-- Start of DATASET EXCERPT --

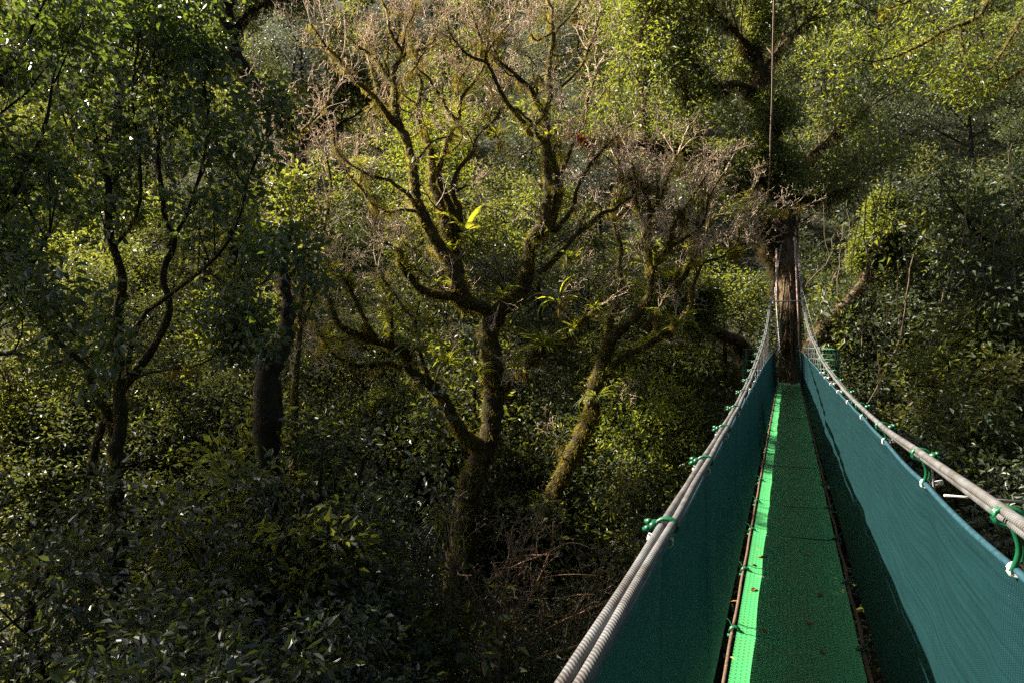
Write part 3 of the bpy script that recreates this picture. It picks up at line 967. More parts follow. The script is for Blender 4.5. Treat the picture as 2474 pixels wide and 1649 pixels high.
# limb rising to the upper middle
C1 = AL([(1125, 735), (1109, 694), (1091, 638), (1068, 605), (1045, 567), (1027, 529), (1012, 498), (1004, 462), (1001, 421), (994, 383), (987, 350), (968, 311), (958, 281), (955, 245), (955, 217), (951, 189), (953, 166), (968, 143)], 36, 13, 19.6, 19.0, 6, .8, BARE3, 300, .5)
AL([(968, 143), (970, 125), (955, 99), (941, 69), (938, 31), (924, 2), (915, -40)], 9, 4, 19.0, 18.6, 9, 1.0)
AL([(966, 305), (945, 291), (930, 268), (914, 245), (889, 219), (868, 201), (848, 181), (815, 138), (787, 112), (770, 85), (752, 60)], 16, 4, 19.1, 18.0, 12, 1.0)
AL([(955, 214), (949, 204), (930, 173), (912, 145), (899, 133), (868, 115), (845, 92), (820, 76), (795, 55)], 10, 4, 19.0, 19.8, 10, .9)
AL([(968, 143), (975, 110), (981, 69), (996, 43), (1003, 20), (1012, -15)], 8, 4, 19.0, 19.4, 8, .9)
AL([(968, 140), (993, 125), (1021, 120), (1044, 102), (1062, 46), (1075, 10)], 8, 4, 19.0, 19.6, 9, .9)
AL([(955, 222), (960, 219), (975, 196), (1003, 163), (1014, 143), (1030, 120)], 6, 3, 19.0, 18.6, 6, .7)
AL([(950, 300), (935, 262), (917, 230), (904, 194), (896, 150), (893, 125)], 9, 4, 19.0, 20.0, 6, .8)
AL([(1004, 500), (989, 472), (963, 452), (943, 437), (902, 427), (869, 409), (838, 391), (810, 355), (805, 320)], 11, 4, 19.2, 18.0, 10, .9)
AL([(1008, 512), (973, 506), (943, 513), (915, 503), (894, 488), (877, 460), (851, 434), (835, 410)], 9, 4, 19.3, 18.4, 8, .8)
# second stem
AL([(1118, 705), (1105, 650), (1091, 605), (1083, 567), (1072, 530), (1065, 508), (1058, 478), (1045, 447), (1045, 415), (1042, 375), (1039, 357), (1029, 327), (1016, 291), (1011, 260), (1016, 224), (1018, 199), (1006, 173), (998, 150)], 32, 7, 19.9, 20.6, 8, .8, BARE3, 300, .5)
AL([(1106, 640), (1100, 560), (1091, 503), (1075, 470), (1063, 434), (1060, 406), (1073, 373), (1078, 350), (1083, 339), (1096, 311), (1109, 281), (1112, 250), (1124, 224), (1147, 196), (1167, 166), (1180, 130)], 22, 5, 20.0, 21.0, 10, .9, BARE3, 300, .45)
AL([(1106, 296), (1081, 263), (1068, 237), (1055, 219), (1049, 212), (1032, 184), (1010, 168), (1000, 150)], 9, 4, 20.7, 20.0, 8, .8)
AL([(1109, 232), (1104, 201), (1119, 181), (1137, 150), (1145, 120)], 7, 3, 20.8, 20.6, 6, .8)
AL([(1112, 560), (1108, 500), (1093, 462), (1098, 437), (1104, 419), (1121, 393), (1139, 373), (1149, 350), (1144, 357), (1155, 332), (1178, 306), (1198, 286), (1211, 255), (1216, 225)], 16, 5, 20.2, 20.8, 9, .8, BARE3, 200, .45)
AL([(1180, 304), (1188, 265), (1193, 245), (1200, 215)], 5, 3, 20.7, 21, 4, .6)
# right-hand stems
D0 = AL([(1300, 575), (1318, 545), (1321, 500), (1325, 452), (1322, 400), (1321, 362), (1320, 342)], 24, 18, 19.4, 19.2, 4, .7, BARE3, 320, .5)
AL([(1320, 342), (1295, 326), (1282, 324), (1272, 309), (1254, 286), (1236, 263), (1221, 242), (1213, 227), (1200, 201), (1188, 173), (1177, 153), (1170, 128), (1162, 97), (1152, 66), (1140, 30)], 15, 5, 19.2, 18.2, 12, .9)
AL([(1174, 150), (1152, 143), (1124, 128), (1106, 107), (1088, 82), (1080, 50)], 8, 3, 18.5, 18.0, 8, .8)
AL([(1172, 132), (1188, 110), (1213, 77), (1239, 46), (1246, 15), (1255, -20)], 7, 3, 18.5, 18.9, 10, .9)
AL([(1320, 310), (1315, 281), (1302, 260), (1295, 242), (1287, 222), (1262, 196), (1241, 176), (1216, 158), (1200, 145), (1190, 128), (1178, 112)], 15, 6, 19.2, 18.8, 5, .8)
AL([(1320, 345), (1320, 306), (1316, 276), (1325, 250), (1331, 227), (1325, 199), (1327, 168), (1328, 143), (1336, 110), (1338, 77), (1333, 43), (1336, 26), (1325, 5), (1318, -25)], 19, 5, 19.2, 19.6, 8, .8)
AL([(1338, 77), (1356, 61), (1382, 33), (1399, 8), (1412, -20)], 7, 3, 19.5, 19.9, 7, .8)
AL([(1335, 80), (1315, 89), (1295, 99), (1282, 82), (1280, 46), (1284, 15)], 6, 3, 19.5, 19.0, 6, .7)
AL([(1331, 228), (1356, 209), (1384, 184), (1407, 156), (1422, 117), (1440, 71), (1450, 30)], 9, 4, 19.5, 20.2, 9, .8)
AL([(1318, 540), (1340, 500), (1346, 452), (1344, 406), (1326, 365), (1320, 345)], 16, 12, 19.6, 19.3, 3, .6)
AL([(1330, 560), (1352, 480), (1358, 420), (1374, 376), (1384, 350), (1400, 314), (1412, 276), (1420, 242), (1428, 217), (1440, 180)], 15, 5, 19.8, 20.6, 10, .8)
AL([(1340, 560), (1369, 526), (1387, 495), (1393, 462), (1405, 434), (1425, 400), (1450, 370), (1490, 330), (1530, 300)], 13, 4, 19.7, 20.4, 10, .9)
AL([(1300, 660), (1329, 636), (1349, 618), (1380, 580), (1405, 557), (1431, 539), (1451, 516), (1482, 508), (1502, 490), (1540, 470), (1580, 440)], 17, 5, 19.4, 19.8, 12, .9)
# left low limbs
AL([(1170, 1085), (1124, 1052), (1083, 985), (1051, 937), (1035, 920), (1003, 905), (990, 889), (977, 848), (946, 835), (907, 822), (869, 809), (837, 797), (818, 784), (803, 746), (790, 700), (782, 660)], 38, 9, 19.9, 18.0, 14, .9, BARE3, 380)
AL([(907, 822), (880, 770), (853, 714), (834, 675), (818, 656), (800, 610), (790, 560)], 15, 5, 18.5, 18.2, 10, .9, BARE3, 380)
AL([(948, 836), (946, 800), (945, 771), (950, 730), (935, 690)], 12, 5, 18.8, 19.3, 6, .7)
AL([(985, 880), (965, 883), (936, 876), (900, 882), (856, 880), (824, 867), (802, 851), (786, 829), (770, 800), (765, 765)], 14, 5, 19.0, 18.0, 9, .9, BARE3, 420)
AL([(1040, 925), (1015, 850), (1005, 790), (1000, 768), (977, 749), (965, 727), (949, 704), (930, 679), (915, 650)], 12, 5, 19.4, 18.6, 6, .8, BARE, 200)
# right low limb with the big clump
CB = AL([(1200, 945), (1220, 932), (1255, 910), (1285, 870), (1309, 845), (1348, 830), (1373, 817), (1396, 791), (1418, 769), (1437, 750), (1460, 735)], 30, 10, 19.9, 18.6, 3, .7, BARE, 420)
A.beards(170, .38)
A.finish('bark_moss', 'twig', 'moss')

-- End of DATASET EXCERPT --

WRITTEN PROBLEM:
Restate the whole listing above exactly, please, omitting every image.

ANSWER TO THE EXERCISE:
Write part 3 of the bpy script that recreates this picture. It picks up at line 967. More parts follow. The script is for Blender 4.5. Treat the picture as 2474 pixels wide and 1649 pixels high.
# limb rising to the upper middle
C1 = AL([(1125, 735), (1109, 694), (1091, 638), (1068, 605), (1045, 567), (1027, 529), (1012, 498), (1004, 462), (1001, 421), (994, 383), (987, 350), (968, 311), (958, 281), (955, 245), (955, 217), (951, 189), (953, 166), (968, 143)], 36, 13, 19.6, 19.0, 6, .8, BARE3, 300, .5)
AL([(968, 143), (970, 125), (955, 99), (941, 69), (938, 31), (924, 2), (915, -40)], 9, 4, 19.0, 18.6, 9, 1.0)
AL([(966, 305), (945, 291), (930, 268), (914, 245), (889, 219), (868, 201), (848, 181), (815, 138), (787, 112), (770, 85), (752, 60)], 16, 4, 19.1, 18.0, 12, 1.0)
AL([(955, 214), (949, 204), (930, 173), (912, 145), (899, 133), (868, 115), (845, 92), (820, 76), (795, 55)], 10, 4, 19.0, 19.8, 10, .9)
AL([(968, 143), (975, 110), (981, 69), (996, 43), (1003, 20), (1012, -15)], 8, 4, 19.0, 19.4, 8, .9)
AL([(968, 140), (993, 125), (1021, 120), (1044, 102), (1062, 46), (1075, 10)], 8, 4, 19.0, 19.6, 9, .9)
AL([(955, 222), (960, 219), (975, 196), (1003, 163), (1014, 143), (1030, 120)], 6, 3, 19.0, 18.6, 6, .7)
AL([(950, 300), (935, 262), (917, 230), (904, 194), (896, 150), (893, 125)], 9, 4, 19.0, 20.0, 6, .8)
AL([(1004, 500), (989, 472), (963, 452), (943, 437), (902, 427), (869, 409), (838, 391), (810, 355), (805, 320)], 11, 4, 19.2, 18.0, 10, .9)
AL([(1008, 512), (973, 506), (943, 513), (915, 503), (894, 488), (877, 460), (851, 434), (835, 410)], 9, 4, 19.3, 18.4, 8, .8)
# second stem
AL([(1118, 705), (1105, 650), (1091, 605), (1083, 567), (1072, 530), (1065, 508), (1058, 478), (1045, 447), (1045, 415), (1042, 375), (1039, 357), (1029, 327), (1016, 291), (1011, 260), (1016, 224), (1018, 199), (1006, 173), (998, 150)], 32, 7, 19.9, 20.6, 8, .8, BARE3, 300, .5)
AL([(1106, 640), (1100, 560), (1091, 503), (1075, 470), (1063, 434), (1060, 406), (1073, 373), (1078, 350), (1083, 339), (1096, 311), (1109, 281), (1112, 250), (1124, 224), (1147, 196), (1167, 166), (1180, 130)], 22, 5, 20.0, 21.0, 10, .9, BARE3, 300, .45)
AL([(1106, 296), (1081, 263), (1068, 237), (1055, 219), (1049, 212), (1032, 184), (1010, 168), (1000, 150)], 9, 4, 20.7, 20.0, 8, .8)
AL([(1109, 232), (1104, 201), (1119, 181), (1137, 150), (1145, 120)], 7, 3, 20.8, 20.6, 6, .8)
AL([(1112, 560), (1108, 500), (1093, 462), (1098, 437), (1104, 419), (1121, 393), (1139, 373), (1149, 350), (1144, 357), (1155, 332), (1178, 306), (1198, 286), (1211, 255), (1216, 225)], 16, 5, 20.2, 20.8, 9, .8, BARE3, 200, .45)
AL([(1180, 304), (1188, 265), (1193, 245), (1200, 215)], 5, 3, 20.7, 21, 4, .6)
# right-hand stems
D0 = AL([(1300, 575), (1318, 545), (1321, 500), (1325, 452), (1322, 400), (1321, 362), (1320, 342)], 24, 18, 19.4, 19.2, 4, .7, BARE3, 320, .5)
AL([(1320, 342), (1295, 326), (1282, 324), (1272, 309), (1254, 286), (1236, 263), (1221, 242), (1213, 227), (1200, 201), (1188, 173), (1177, 153), (1170, 128), (1162, 97), (1152, 66), (1140, 30)], 15, 5, 19.2, 18.2, 12, .9)
AL([(1174, 150), (1152, 143), (1124, 128), (1106, 107), (1088, 82), (1080, 50)], 8, 3, 18.5, 18.0, 8, .8)
AL([(1172, 132), (1188, 110), (1213, 77), (1239, 46), (1246, 15), (1255, -20)], 7, 3, 18.5, 18.9, 10, .9)
AL([(1320, 310), (1315, 281), (1302, 260), (1295, 242), (1287, 222), (1262, 196), (1241, 176), (1216, 158), (1200, 145), (1190, 128), (1178, 112)], 15, 6, 19.2, 18.8, 5, .8)
AL([(1320, 345), (1320, 306), (1316, 276), (1325, 250), (1331, 227), (1325, 199), (1327, 168), (1328, 143), (1336, 110), (1338, 77), (1333, 43), (1336, 26), (1325, 5), (1318, -25)], 19, 5, 19.2, 19.6, 8, .8)
AL([(1338, 77), (1356, 61), (1382, 33), (1399, 8), (1412, -20)], 7, 3, 19.5, 19.9, 7, .8)
AL([(1335, 80), (1315, 89), (1295, 99), (1282, 82), (1280, 46), (1284, 15)], 6, 3, 19.5, 19.0, 6, .7)
AL([(1331, 228), (1356, 209), (1384, 184), (1407, 156), (1422, 117), (1440, 71), (1450, 30)], 9, 4, 19.5, 20.2, 9, .8)
AL([(1318, 540), (1340, 500), (1346, 452), (1344, 406), (1326, 365), (1320, 345)], 16, 12, 19.6, 19.3, 3, .6)
AL([(1330, 560), (1352, 480), (1358, 420), (1374, 376), (1384, 350), (1400, 314), (1412, 276), (1420, 242), (1428, 217), (1440, 180)], 15, 5, 19.8, 20.6, 10, .8)
AL([(1340, 560), (1369, 526), (1387, 495), (1393, 462), (1405, 434), (1425, 400), (1450, 370), (1490, 330), (1530, 300)], 13, 4, 19.7, 20.4, 10, .9)
AL([(1300, 660), (1329, 636), (1349, 618), (1380, 580), (1405, 557), (1431, 539), (1451, 516), (1482, 508), (1502, 490), (1540, 470), (1580, 440)], 17, 5, 19.4, 19.8, 12, .9)
# left low limbs
AL([(1170, 1085), (1124, 1052), (1083, 985), (1051, 937), (1035, 920), (1003, 905), (990, 889), (977, 848), (946, 835), (907, 822), (869, 809), (837, 797), (818, 784), (803, 746), (790, 700), (782, 660)], 38, 9, 19.9, 18.0, 14, .9, BARE3, 380)
AL([(907, 822), (880, 770), (853, 714), (834, 675), (818, 656), (800, 610), (790, 560)], 15, 5, 18.5, 18.2, 10, .9, BARE3, 380)
AL([(948, 836), (946, 800), (945, 771), (950, 730), (935, 690)], 12, 5, 18.8, 19.3, 6, .7)
AL([(985, 880), (965, 883), (936, 876), (900, 882), (856, 880), (824, 867), (802, 851), (786, 829), (770, 800), (765, 765)], 14, 5, 19.0, 18.0, 9, .9, BARE3, 420)
AL([(1040, 925), (1015, 850), (1005, 790), (1000, 768), (977, 749), (965, 727), (949, 704), (930, 679), (915, 650)], 12, 5, 19.4, 18.6, 6, .8, BARE, 200)
# right low limb with the big clump
CB = AL([(1200, 945), (1220, 932), (1255, 910), (1285, 870), (1309, 845), (1348, 830), (1373, 817), (1396, 791), (1418, 769), (1437, 750), (1460, 735)], 30, 10, 19.9, 18.6, 3, .7, BARE, 420)
A.beards(170, .38)
A.finish('bark_moss', 'twig', 'moss')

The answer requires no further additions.